The Spark

the Voice of
The Communist League of Revolutionary Workers–Internationalist

“The emancipation of the working class will only be achieved by the working class itself.”
— Karl Marx

Colombia:
Behind Guerilla Warfare Lies State Terrorism

Jan 21, 2008

On January 10, two hostages held for three years by the Revolutionary Armed Forces of Colombia (FARC) were released in a deal brokered by Hugo Chavez, the president of Venezuela. The repatriation was taking place in a country in the midst of civil war.

Sixty years of civil war

Contrary to what the press pretends, the FARC is far from being the sole or even the main party responsible for violence in Colombia. For a very long time, two bourgeois parties took turns in power in Colombia. One was the Conservative Party, made up of cattle ranchers and then of businessmen; the other was the Liberal Party. Sometimes one of the parties won an election, sometimes they strong-armed their way to power.

In 1948, a dissident of the Liberal Party, Jorge Gaitan, had sought the support of workers and peasants against the landed oligarchy. Gaitan was assassinated by killers from the Conservative Party to prevent his being elected president.

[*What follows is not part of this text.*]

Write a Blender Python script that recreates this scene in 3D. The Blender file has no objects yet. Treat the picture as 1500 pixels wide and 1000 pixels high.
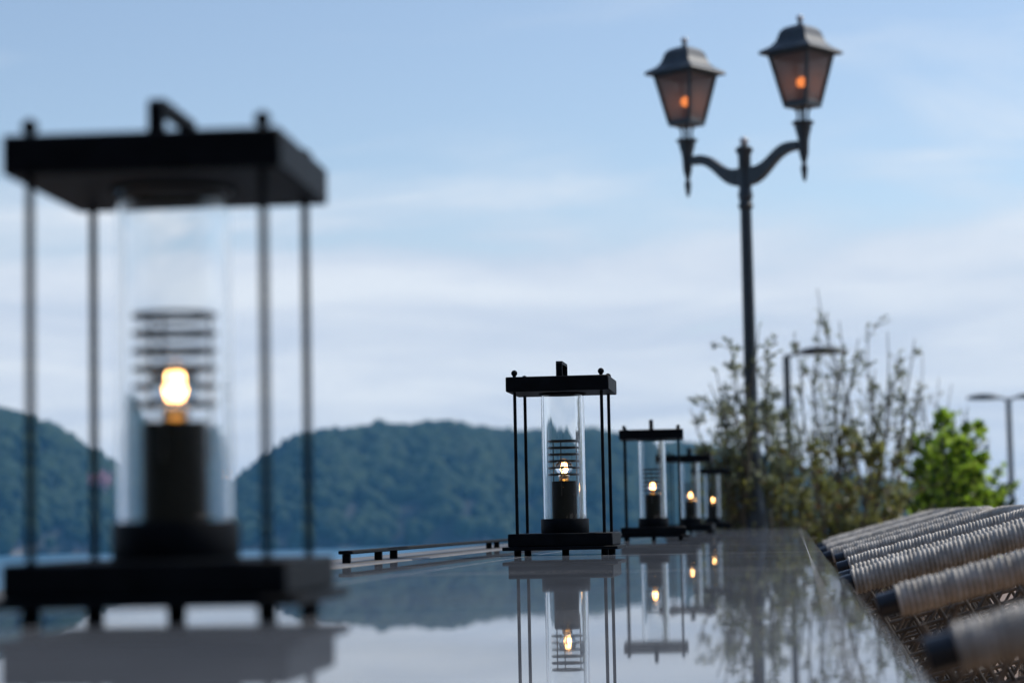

Thus began a civil war, referred to in Colombia as “the violence,” which continued into the 1950s, leaving 300,000 people dead.

The politicians not only killed each other, but more significantly they also eliminated communist militants or anyone suspected of being one. The landlords waged war against the peasants, chasing them off their lands, in order to create huge domains for raising cattle. Peasants resisted by forming self-defense groups. Manuel Marulanda, the founder of FARC, got his start in such a group, which only appeared in reaction to the threats against poor peasants perpetrated by landlords.

The FARC, born in 1964, is currently estimated to have 20,000 fighters. Another Colombian militant group is the ELN (National Liberation Army), which appeared in 1962 and which still has 4,000 members.

The FARC depends on the peasantry and is linked to it. In the regions under its control, it levies taxes on the peasants and assure them a certain social protection. The 1970’s brought a “boom” of coca production, which is used to make cocaine, and then of opium poppies, the basis for heroin. Peasants changed over to these crops which permitted them to escape their abject poverty. The FARC put up with this, since the taxes they could levy gave them the means to equip their army.

On the other hand, the manufacture and delivery of drugs to the U.S. and Europe depended on the drug lords, the “cartels” of Medellin or Cali. Relations between the guerillas and the drug traffickers worsened when the traffickers laundered their fortune by buying up land, thus joining the landed bourgeoisie.

Paramilitaries, the military arm of the rich

From then on, civil war opposed the FARC to the narco-landlords, who created “death squads,” to eliminate the guerillas or those poor peasants whose land they wished to steal. At the beginning of the 1980’s, the guerillas kidnapped narco-landlords. In reaction, the Cali cartel created a group of killers called “Death to the Kidnappers.” In the following years hundreds of paramilitary groups appeared, sponsored by politicians, businessmen, cattle ranchers and foreign companies.

In 1985, the Colombian president proposed a cease- fire to the FARC. The latter created a legal political party, the Patriotic Union, and took part in the elections. But the agreement was broken in 1986 by the next president. Then the paramilitaries began assassinating all oppositionists–3,000 militants of the Patriotic Union, its top cadres, hundreds of its elected officials and two candidates for the presidency.

What Brazil, Uruguay, Chile and Argentina experienced under military dictatorships, Colombia lived through those 25 years due to the paramilitaries. The balance sheet is frightful: three to four million displaced people, 70,000 people assassinated including guerillas, poor peasants, competing drug traffickers, non-corrupt politicians and anyone who continued the struggle, even when they didn’t support the guerillas.

In the regions under their control, the right-wing paramilitaries massacred entire villages, assassinated militants of Indian minorities or the women’s movement, also killing several thousand unionists.

A situation maintained by the power

Organizations like Amnesty International published reports of the civil war in Colombia: 70% of the acts of violence were caused by paramilitaries, 15% were due to the official army and the rest could be attributed to the guerillas. In fact, the majority of kidnappings for ransom were the work of criminals. These reports don’t prevent the majority of journalists from pretending that the kidnappings are the work of the guerillas alone.

President Uribe, who claims he wants to end the guerilla war, has in fact tried to legalize the paramilitaries. A commission was supposed to demobilize them, but scandals have revealed their role in corruption and in crimes too heinous to pardon, making their legalization difficult.

Uribe is unlikely to favor appeasing the FARC, since conflicts between the guerillas and the paramilitary have tended to enrich the wealthy. The presence of the guerillas has more than once served as a pretext for the expropriation of poor peasants. For these reasons, a political settlement of the conflict with the guerillas is far off.